Before the runway, there were fairways. In April 1945, with American bombers hammering the Kanto Plain, the Imperial Japanese Army Air Service seized the Musashi Country Club Fujigaya Course -- once the premier golf course in the Tokyo area -- and transformed it into an emergency airfield. Within weeks, twin-engine Ki-45 interceptors were scrambling from what had been manicured greens, climbing to meet the B-29s overhead. That desperate improvisation became Shimofusa Air Base, and eighty years later it still serves as one of Japan's most important military aviation facilities, straddling the border between the cities of Kashiwa and Kamagaya in Chiba Prefecture.
The conversion from golf course to airfield happened with wartime urgency. By April 1945, the 116th Airfield Battalion had taken up residence at the newly designated Fujigaya Airfield. The wider Tokatsu region of Chiba Prefecture bristled with military aviation: nearby Matsudo Airfield hosted the 53rd Air Combat Group flying Kawasaki Ki-45 heavy fighters, while Kashiwa Airfield sheltered the 70th Air Combat Group with their Nakajima Ki-44 interceptors. The 18th Air Combat Group, battered from the Philippines campaign with only 36 aircrews and 46 Ki-100 fighters surviving the Battle of Luzon, regrouped at Matsudo in June 1945 for homeland air defense. The 53rd Group then shifted to Fujigaya, flying combat missions until Japan's surrender in August.
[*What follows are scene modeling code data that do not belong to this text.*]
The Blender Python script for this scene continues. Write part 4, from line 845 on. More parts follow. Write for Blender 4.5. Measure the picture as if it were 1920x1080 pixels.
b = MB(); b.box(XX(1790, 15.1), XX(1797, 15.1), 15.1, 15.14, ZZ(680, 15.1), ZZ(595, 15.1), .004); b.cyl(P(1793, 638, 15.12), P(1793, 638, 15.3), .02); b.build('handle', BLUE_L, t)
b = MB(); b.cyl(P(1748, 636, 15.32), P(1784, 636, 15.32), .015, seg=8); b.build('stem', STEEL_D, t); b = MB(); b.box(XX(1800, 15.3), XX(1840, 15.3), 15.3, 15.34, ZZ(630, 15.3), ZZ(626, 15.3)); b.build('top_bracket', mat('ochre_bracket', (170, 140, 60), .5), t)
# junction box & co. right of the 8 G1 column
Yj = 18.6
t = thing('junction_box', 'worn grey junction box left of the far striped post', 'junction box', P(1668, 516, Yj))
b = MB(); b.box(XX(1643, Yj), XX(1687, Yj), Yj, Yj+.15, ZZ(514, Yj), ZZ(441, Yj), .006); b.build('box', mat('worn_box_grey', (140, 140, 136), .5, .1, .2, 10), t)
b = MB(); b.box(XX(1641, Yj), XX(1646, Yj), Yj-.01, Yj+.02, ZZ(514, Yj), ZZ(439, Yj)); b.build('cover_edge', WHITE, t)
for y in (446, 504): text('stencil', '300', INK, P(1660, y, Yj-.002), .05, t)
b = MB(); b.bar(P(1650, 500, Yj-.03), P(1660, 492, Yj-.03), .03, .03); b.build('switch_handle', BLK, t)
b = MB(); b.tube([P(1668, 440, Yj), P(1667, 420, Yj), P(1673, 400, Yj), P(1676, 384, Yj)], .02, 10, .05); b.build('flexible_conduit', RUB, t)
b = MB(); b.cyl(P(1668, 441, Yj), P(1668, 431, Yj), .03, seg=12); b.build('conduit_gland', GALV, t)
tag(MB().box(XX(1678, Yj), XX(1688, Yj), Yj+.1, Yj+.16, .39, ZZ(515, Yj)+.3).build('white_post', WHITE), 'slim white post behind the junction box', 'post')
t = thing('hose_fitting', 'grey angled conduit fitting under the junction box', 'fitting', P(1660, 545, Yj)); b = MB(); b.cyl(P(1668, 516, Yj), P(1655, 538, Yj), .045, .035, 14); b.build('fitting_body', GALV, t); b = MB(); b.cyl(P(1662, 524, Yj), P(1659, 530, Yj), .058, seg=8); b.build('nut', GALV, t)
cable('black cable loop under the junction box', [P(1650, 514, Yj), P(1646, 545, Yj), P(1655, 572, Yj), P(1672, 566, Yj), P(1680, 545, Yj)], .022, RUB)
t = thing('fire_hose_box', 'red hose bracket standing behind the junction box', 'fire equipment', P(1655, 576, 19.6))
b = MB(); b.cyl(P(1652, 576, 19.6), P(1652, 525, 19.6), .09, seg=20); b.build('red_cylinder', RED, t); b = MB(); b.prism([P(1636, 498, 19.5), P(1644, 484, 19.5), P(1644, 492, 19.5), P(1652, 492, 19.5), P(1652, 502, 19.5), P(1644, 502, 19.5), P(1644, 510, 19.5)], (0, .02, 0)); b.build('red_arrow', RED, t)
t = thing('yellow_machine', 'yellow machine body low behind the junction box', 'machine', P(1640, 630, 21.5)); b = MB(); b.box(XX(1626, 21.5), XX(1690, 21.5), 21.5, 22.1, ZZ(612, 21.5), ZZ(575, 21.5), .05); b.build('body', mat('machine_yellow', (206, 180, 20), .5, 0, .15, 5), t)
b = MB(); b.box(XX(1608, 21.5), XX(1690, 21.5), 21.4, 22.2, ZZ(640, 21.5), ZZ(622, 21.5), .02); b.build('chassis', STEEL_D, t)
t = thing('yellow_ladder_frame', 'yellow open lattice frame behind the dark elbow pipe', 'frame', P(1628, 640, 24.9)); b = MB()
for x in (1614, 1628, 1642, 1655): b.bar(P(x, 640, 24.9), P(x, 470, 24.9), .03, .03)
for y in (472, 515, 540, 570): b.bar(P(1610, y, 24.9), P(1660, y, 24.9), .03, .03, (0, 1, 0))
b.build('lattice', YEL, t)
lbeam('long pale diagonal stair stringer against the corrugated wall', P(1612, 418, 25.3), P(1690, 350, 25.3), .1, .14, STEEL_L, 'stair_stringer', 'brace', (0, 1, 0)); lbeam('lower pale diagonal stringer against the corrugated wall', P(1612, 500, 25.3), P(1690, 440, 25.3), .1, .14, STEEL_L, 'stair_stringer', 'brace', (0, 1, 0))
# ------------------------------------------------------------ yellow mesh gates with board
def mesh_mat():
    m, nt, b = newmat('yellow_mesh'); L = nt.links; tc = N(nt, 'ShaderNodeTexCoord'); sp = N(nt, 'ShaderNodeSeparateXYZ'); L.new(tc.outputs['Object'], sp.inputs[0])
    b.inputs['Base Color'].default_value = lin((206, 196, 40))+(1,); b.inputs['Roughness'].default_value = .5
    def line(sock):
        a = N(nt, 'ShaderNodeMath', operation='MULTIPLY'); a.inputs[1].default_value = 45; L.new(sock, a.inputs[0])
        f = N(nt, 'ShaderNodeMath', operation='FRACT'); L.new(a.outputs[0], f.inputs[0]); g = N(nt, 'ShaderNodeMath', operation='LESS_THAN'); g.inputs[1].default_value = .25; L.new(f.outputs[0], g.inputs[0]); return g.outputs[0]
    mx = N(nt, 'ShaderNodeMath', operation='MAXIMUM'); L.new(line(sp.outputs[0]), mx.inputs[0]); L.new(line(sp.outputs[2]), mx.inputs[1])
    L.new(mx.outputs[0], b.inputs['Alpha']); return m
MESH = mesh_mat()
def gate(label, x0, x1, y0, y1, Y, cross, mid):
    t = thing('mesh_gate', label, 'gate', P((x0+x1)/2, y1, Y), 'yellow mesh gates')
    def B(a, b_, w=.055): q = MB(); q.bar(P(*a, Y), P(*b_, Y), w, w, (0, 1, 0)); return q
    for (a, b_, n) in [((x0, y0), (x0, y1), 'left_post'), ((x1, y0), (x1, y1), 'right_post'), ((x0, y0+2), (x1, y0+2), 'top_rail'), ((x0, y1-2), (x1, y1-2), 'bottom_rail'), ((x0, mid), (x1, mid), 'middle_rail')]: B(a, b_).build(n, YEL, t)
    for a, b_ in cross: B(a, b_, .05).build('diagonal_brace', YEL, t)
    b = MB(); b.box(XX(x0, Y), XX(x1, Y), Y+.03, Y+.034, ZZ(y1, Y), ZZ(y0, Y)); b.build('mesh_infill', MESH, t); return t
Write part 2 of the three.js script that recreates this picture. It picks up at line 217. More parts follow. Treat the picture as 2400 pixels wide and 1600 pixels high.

On 27 September 1945, approximately 300 troops of the Eighth U.S. Army occupied the airfield. By October, elements of the 112th Cavalry Regimental Combat Team had taken control, and the Fifth Air Force redesignated it Shiroi Air Base after the nearby town. For over a decade, the U.S. Air Force used Shiroi as an auxiliary airfield, aircraft control and warning center, and intelligence operations hub. The 6920th Security Wing and multiple radio squadrons conducted signals intelligence work from the base, supported by a radar site at Mineokayama and a communications station at Funabashi. In 1959, the USAF negotiated a joint-use agreement with the Japan Maritime Self-Defense Force. All American assets departed by December that year, and by June 1960 the base was fully returned to Japan, reborn as JMSDF Shimohusa Air Base.
The JMSDF wasted no time establishing Shimofusa as a cornerstone of Japan's maritime defense. Fleet Air Force Headquarters activated there in 1961, and Fleet Air Wing 4 stood up in 1962, operating P2V-7 Neptune and P-2J patrol aircraft on anti-submarine missions across the Western Pacific. The runway and control tower were rebuilt that same year. For over a decade, Shimofusa served as the nerve center for Japan's maritime patrol operations. When the JMSDF Fleet Air Force headquarters relocated to the partially released U.S. Naval Air Station Atsugi in 1973, Shimofusa's mission evolved. The Air Training Command moved in from Utsunomiya, and the base became the place where Japan's naval aviators learn their craft.
Today Shimofusa is headquarters of the JMSDF Air Training Command and home to the Shimohusa Air Training Group. The distinctive gray silhouettes of Kawasaki-Lockheed P-3C Orion maritime patrol aircraft are a constant presence in the skies above Kashiwa and Kamagaya, flown by the 203rd Air Training Squadron. Until 2011, NAMC YS-11 turboprops -- Japan's only domestically designed postwar airliner, adapted for training -- also operated from the field. The base houses the JMSDF 3rd Service School, training ground crews and technical specialists, and a detachment of the Communications Command. From a golf course requisitioned in desperation to one of Japan's premier naval aviation training installations, Shimofusa's runway has never stopped serving whoever claims it.
Shimofusa Air Base (RJTL) is located at 35.80N, 140.01E in the dense suburban landscape east of Tokyo, straddling the Kashiwa-Kamagaya border in Chiba Prefecture. The single runway is oriented roughly 01/19. When approaching from altitude, look for the military installation embedded within the urban sprawl northeast of Matsudo. Nearby civilian airports include Narita International (RJAA) approximately 30 nm to the east and Haneda (RJTT) approximately 25 nm to the southwest. This is an active JMSDF base; civilian overflights should maintain appropriate altitude and monitor military frequencies.